# Aim of the task
Below is a listing; copy all of it exactly.

# Extracted records

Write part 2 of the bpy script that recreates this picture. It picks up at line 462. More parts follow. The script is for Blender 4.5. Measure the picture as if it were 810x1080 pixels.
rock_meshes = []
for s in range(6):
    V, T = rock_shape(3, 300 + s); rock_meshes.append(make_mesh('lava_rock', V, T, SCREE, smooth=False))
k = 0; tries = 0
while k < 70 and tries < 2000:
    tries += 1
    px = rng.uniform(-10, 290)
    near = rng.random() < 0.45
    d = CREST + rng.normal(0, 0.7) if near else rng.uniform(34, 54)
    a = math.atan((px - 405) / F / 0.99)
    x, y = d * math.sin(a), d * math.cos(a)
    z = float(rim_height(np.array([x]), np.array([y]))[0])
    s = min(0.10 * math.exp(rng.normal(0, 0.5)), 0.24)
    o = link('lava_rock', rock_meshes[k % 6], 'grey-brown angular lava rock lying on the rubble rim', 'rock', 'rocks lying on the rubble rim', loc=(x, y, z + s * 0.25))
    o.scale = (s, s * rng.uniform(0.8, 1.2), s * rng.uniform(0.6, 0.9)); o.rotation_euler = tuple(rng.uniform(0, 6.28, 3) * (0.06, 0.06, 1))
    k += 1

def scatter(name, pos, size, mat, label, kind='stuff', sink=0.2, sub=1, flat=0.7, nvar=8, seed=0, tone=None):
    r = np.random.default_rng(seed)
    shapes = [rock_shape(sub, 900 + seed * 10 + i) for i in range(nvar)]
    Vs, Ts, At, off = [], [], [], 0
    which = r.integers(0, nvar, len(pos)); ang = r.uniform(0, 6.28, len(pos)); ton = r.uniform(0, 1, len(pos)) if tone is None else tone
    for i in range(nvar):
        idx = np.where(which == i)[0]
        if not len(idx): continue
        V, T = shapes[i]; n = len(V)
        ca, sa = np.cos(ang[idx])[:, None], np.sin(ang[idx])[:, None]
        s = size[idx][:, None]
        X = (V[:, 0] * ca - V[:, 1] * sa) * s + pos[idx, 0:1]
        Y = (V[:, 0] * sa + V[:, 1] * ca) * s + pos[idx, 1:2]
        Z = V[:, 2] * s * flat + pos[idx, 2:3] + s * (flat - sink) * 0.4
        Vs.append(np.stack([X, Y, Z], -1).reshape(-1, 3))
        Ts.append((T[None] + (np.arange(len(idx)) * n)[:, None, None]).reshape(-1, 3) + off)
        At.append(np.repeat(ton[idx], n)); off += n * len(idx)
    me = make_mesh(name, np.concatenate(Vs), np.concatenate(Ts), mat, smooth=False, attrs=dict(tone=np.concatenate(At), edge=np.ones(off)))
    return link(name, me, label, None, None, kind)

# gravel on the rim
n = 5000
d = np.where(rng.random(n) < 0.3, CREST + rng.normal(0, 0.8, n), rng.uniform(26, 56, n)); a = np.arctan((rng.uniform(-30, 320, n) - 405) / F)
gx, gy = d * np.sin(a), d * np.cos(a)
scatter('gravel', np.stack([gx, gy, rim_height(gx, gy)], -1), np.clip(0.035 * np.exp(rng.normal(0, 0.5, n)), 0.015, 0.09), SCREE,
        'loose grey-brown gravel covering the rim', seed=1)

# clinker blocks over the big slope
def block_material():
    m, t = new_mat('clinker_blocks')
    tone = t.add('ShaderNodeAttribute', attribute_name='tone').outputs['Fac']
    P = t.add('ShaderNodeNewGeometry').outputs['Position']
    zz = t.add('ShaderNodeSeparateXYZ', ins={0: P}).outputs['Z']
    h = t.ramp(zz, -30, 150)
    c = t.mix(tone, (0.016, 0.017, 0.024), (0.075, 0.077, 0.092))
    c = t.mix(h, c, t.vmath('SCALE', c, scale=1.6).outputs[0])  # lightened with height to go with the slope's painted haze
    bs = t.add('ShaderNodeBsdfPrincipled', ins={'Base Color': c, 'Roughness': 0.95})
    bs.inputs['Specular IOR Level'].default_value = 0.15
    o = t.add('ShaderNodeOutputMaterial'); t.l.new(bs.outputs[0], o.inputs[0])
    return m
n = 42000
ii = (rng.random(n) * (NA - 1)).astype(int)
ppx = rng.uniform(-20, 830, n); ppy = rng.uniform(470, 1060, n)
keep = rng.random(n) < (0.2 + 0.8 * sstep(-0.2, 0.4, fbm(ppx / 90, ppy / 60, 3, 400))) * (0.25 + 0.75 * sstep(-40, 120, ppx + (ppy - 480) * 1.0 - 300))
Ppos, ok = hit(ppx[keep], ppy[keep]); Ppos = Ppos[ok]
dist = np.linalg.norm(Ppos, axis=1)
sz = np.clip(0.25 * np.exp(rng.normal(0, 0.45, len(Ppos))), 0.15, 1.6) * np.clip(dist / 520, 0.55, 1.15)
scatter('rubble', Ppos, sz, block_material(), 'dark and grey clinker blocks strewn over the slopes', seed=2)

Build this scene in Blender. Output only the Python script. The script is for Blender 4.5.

# Result of the exercise
Write part 2 of the bpy script that recreates this picture. It picks up at line 462. More parts follow. The script is for Blender 4.5. Measure the picture as if it were 810x1080 pixels.
rock_meshes = []
for s in range(6):
    V, T = rock_shape(3, 300 + s); rock_meshes.append(make_mesh('lava_rock', V, T, SCREE, smooth=False))
k = 0; tries = 0
while k < 70 and tries < 2000:
    tries += 1
    px = rng.uniform(-10, 290)
    near = rng.random() < 0.45
    d = CREST + rng.normal(0, 0.7) if near else rng.uniform(34, 54)
    a = math.atan((px - 405) / F / 0.99)
    x, y = d * math.sin(a), d * math.cos(a)
    z = float(rim_height(np.array([x]), np.array([y]))[0])
    s = min(0.10 * math.exp(rng.normal(0, 0.5)), 0.24)
    o = link('lava_rock', rock_meshes[k % 6], 'grey-brown angular lava rock lying on the rubble rim', 'rock', 'rocks lying on the rubble rim', loc=(x, y, z + s * 0.25))
    o.scale = (s, s * rng.uniform(0.8, 1.2), s * rng.uniform(0.6, 0.9)); o.rotation_euler = tuple(rng.uniform(0, 6.28, 3) * (0.06, 0.06, 1))
    k += 1

def scatter(name, pos, size, mat, label, kind='stuff', sink=0.2, sub=1, flat=0.7, nvar=8, seed=0, tone=None):
    r = np.random.default_rng(seed)
    shapes = [rock_shape(sub, 900 + seed * 10 + i) for i in range(nvar)]
    Vs, Ts, At, off = [], [], [], 0
    which = r.integers(0, nvar, len(pos)); ang = r.uniform(0, 6.28, len(pos)); ton = r.uniform(0, 1, len(pos)) if tone is None else tone
    for i in range(nvar):
        idx = np.where(which == i)[0]
        if not len(idx): continue
        V, T = shapes[i]; n = len(V)
        ca, sa = np.cos(ang[idx])[:, None], np.sin(ang[idx])[:, None]
        s = size[idx][:, None]
        X = (V[:, 0] * ca - V[:, 1] * sa) * s + pos[idx, 0:1]
        Y = (V[:, 0] * sa + V[:, 1] * ca) * s + pos[idx, 1:2]
        Z = V[:, 2] * s * flat + pos[idx, 2:3] + s * (flat - sink) * 0.4
        Vs.append(np.stack([X, Y, Z], -1).reshape(-1, 3))
        Ts.append((T[None] + (np.arange(len(idx)) * n)[:, None, None]).reshape(-1, 3) + off)
        At.append(np.repeat(ton[idx], n)); off += n * len(idx)
    me = make_mesh(name, np.concatenate(Vs), np.concatenate(Ts), mat, smooth=False, attrs=dict(tone=np.concatenate(At), edge=np.ones(off)))
    return link(name, me, label, None, None, kind)

# gravel on the rim
n = 5000
d = np.where(rng.random(n) < 0.3, CREST + rng.normal(0, 0.8, n), rng.uniform(26, 56, n)); a = np.arctan((rng.uniform(-30, 320, n) - 405) / F)
gx, gy = d * np.sin(a), d * np.cos(a)
scatter('gravel', np.stack([gx, gy, rim_height(gx, gy)], -1), np.clip(0.035 * np.exp(rng.normal(0, 0.5, n)), 0.015, 0.09), SCREE,
        'loose grey-brown gravel covering the rim', seed=1)

# clinker blocks over the big slope
def block_material():
    m, t = new_mat('clinker_blocks')
    tone = t.add('ShaderNodeAttribute', attribute_name='tone').outputs['Fac']
    P = t.add('ShaderNodeNewGeometry').outputs['Position']
    zz = t.add('ShaderNodeSeparateXYZ', ins={0: P}).outputs['Z']
    h = t.ramp(zz, -30, 150)
    c = t.mix(tone, (0.016, 0.017, 0.024), (0.075, 0.077, 0.092))
    c = t.mix(h, c, t.vmath('SCALE', c, scale=1.6).outputs[0])  # lightened with height to go with the slope's painted haze
    bs = t.add('ShaderNodeBsdfPrincipled', ins={'Base Color': c, 'Roughness': 0.95})
    bs.inputs['Specular IOR Level'].default_value = 0.15
    o = t.add('ShaderNodeOutputMaterial'); t.l.new(bs.outputs[0], o.inputs[0])
    return m
n = 42000
ii = (rng.random(n) * (NA - 1)).astype(int)
ppx = rng.uniform(-20, 830, n); ppy = rng.uniform(470, 1060, n)
keep = rng.random(n) < (0.2 + 0.8 * sstep(-0.2, 0.4, fbm(ppx / 90, ppy / 60, 3, 400))) * (0.25 + 0.75 * sstep(-40, 120, ppx + (ppy - 480) * 1.0 - 300))
Ppos, ok = hit(ppx[keep], ppy[keep]); Ppos = Ppos[ok]
dist = np.linalg.norm(Ppos, axis=1)
sz = np.clip(0.25 * np.exp(rng.normal(0, 0.45, len(Ppos))), 0.15, 1.6) * np.clip(dist / 520, 0.55, 1.15)
scatter('rubble', Ppos, sz, block_material(), 'dark and grey clinker blocks strewn over the slopes', seed=2)

Build this scene in Blender. Output only the Python script. The script is for Blender 4.5.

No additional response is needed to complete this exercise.